Written request:
Determine which lines contain the word "picture", then copy those lines.

Exercise material:
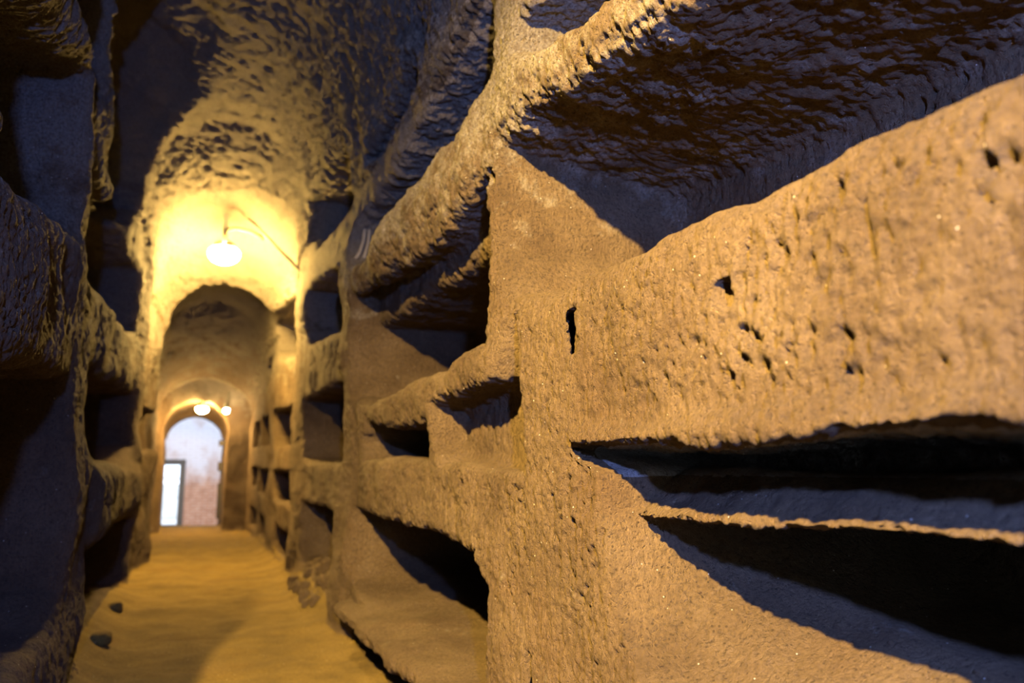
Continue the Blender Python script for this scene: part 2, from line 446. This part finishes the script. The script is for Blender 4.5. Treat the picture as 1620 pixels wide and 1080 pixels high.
def nd(nt, kind, **kw):
    n = nt.nodes.new(kind)
    for k, v in kw.items():
        if k in n.inputs.keys() if hasattr(n.inputs, 'keys') else False:
            n.inputs[k].default_value = v
        else:
            setattr(n, k, v)
    return n


def ramp(nt, src, stops):
    r = nt.nodes.new('ShaderNodeValToRGB')
    cr = r.color_ramp
    while len(cr.elements) < len(stops):
        cr.elements.new(0.5)
    for e, (p, c) in zip(cr.elements, stops):
        e.position = p
        e.color = (*c, 1) if len(c) == 3 else (c[0], c[0], c[0], 1)
    nt.links.new(src, r.inputs[0])
    return r.outputs[0]


def mix(nt, fac, a, b, mode='MIX'):
    m = nt.nodes.new('ShaderNodeMix')
    m.data_type = 'RGBA'
    m.blend_type = mode
    for sock, v in ((m.inputs['Factor'], fac), (m.inputs[6], a), (m.inputs[7], b)):
        if hasattr(v, 'links'):
            nt.links.new(v, sock)
        elif isinstance(v, (int, float)):
            sock.default_value = v
        else:
            sock.default_value = (*v, 1)
    return m.outputs[2]


def noise_node(nt, vec, scale, detail=6, rough=0.6, dist=0.0):
    n = nt.nodes.new('ShaderNodeTexNoise')
    n.inputs['Scale'].default_value = scale
    n.inputs['Detail'].default_value = detail
    n.inputs['Roughness'].default_value = rough
    n.inputs['Distortion'].default_value = dist
    nt.links.new(vec, n.inputs['Vector'])
    return n.outputs['Fac']


def mapping(nt, scale, rot=(0, 0, 0)):
    g = nt.nodes.new('ShaderNodeNewGeometry')
    m = nt.nodes.new('ShaderNodeMapping')
    m.inputs['Scale'].default_value = scale
    m.inputs['Rotation'].default_value = rot
    nt.links.new(g.outputs['Position'], m.inputs['Vector'])
    return m.outputs[0]


def math_node(nt, op, a, b=None, clamp=False):
    m = nt.nodes.new('ShaderNodeMath')
    m.operation = op
    m.use_clamp = clamp
    for i, v in enumerate((a, b)):
        if v is None:
            continue
        if hasattr(v, 'links'):
            nt.links.new(v, m.inputs[i])
        else:
            m.inputs[i].default_value = v
    return m.outputs[0]


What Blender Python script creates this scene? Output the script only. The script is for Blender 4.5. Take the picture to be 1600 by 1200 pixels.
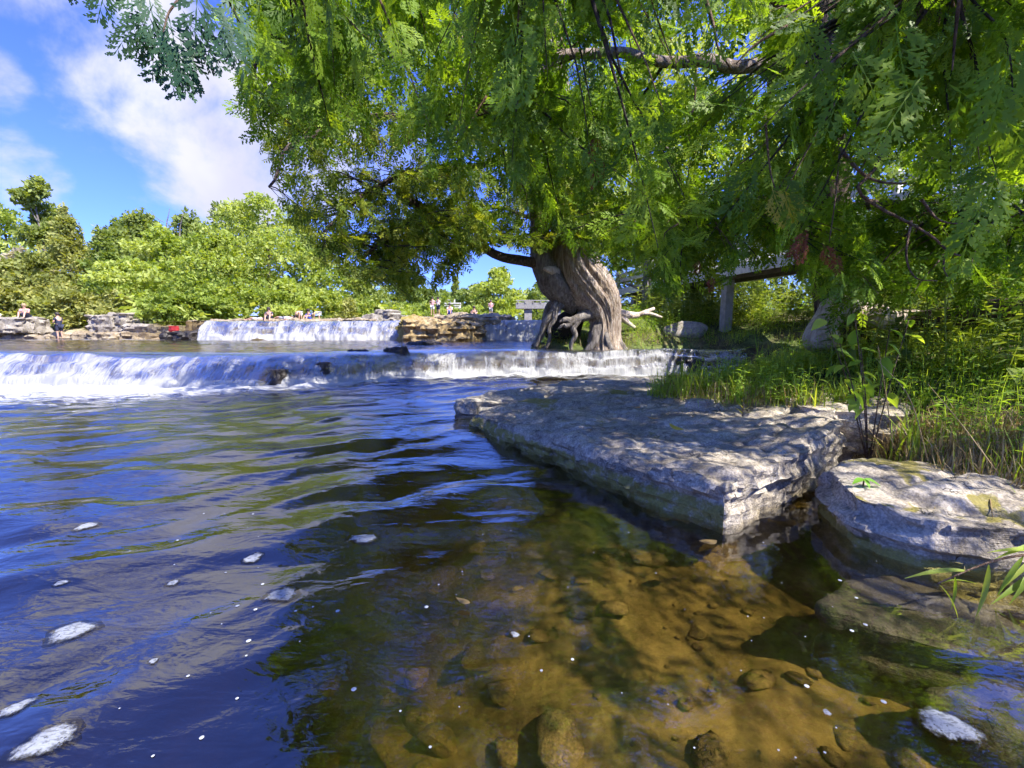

Task result:
Continue the Blender Python script for this scene: part 2, from line 446. This part finishes the script. The script is for Blender 4.5. Treat the picture as 1620 pixels wide and 1080 pixels high.
What Blender Python script creates this scene? Output the script only. The script is for Blender 4.5. Take the picture to be 1600 by 1200 pixels.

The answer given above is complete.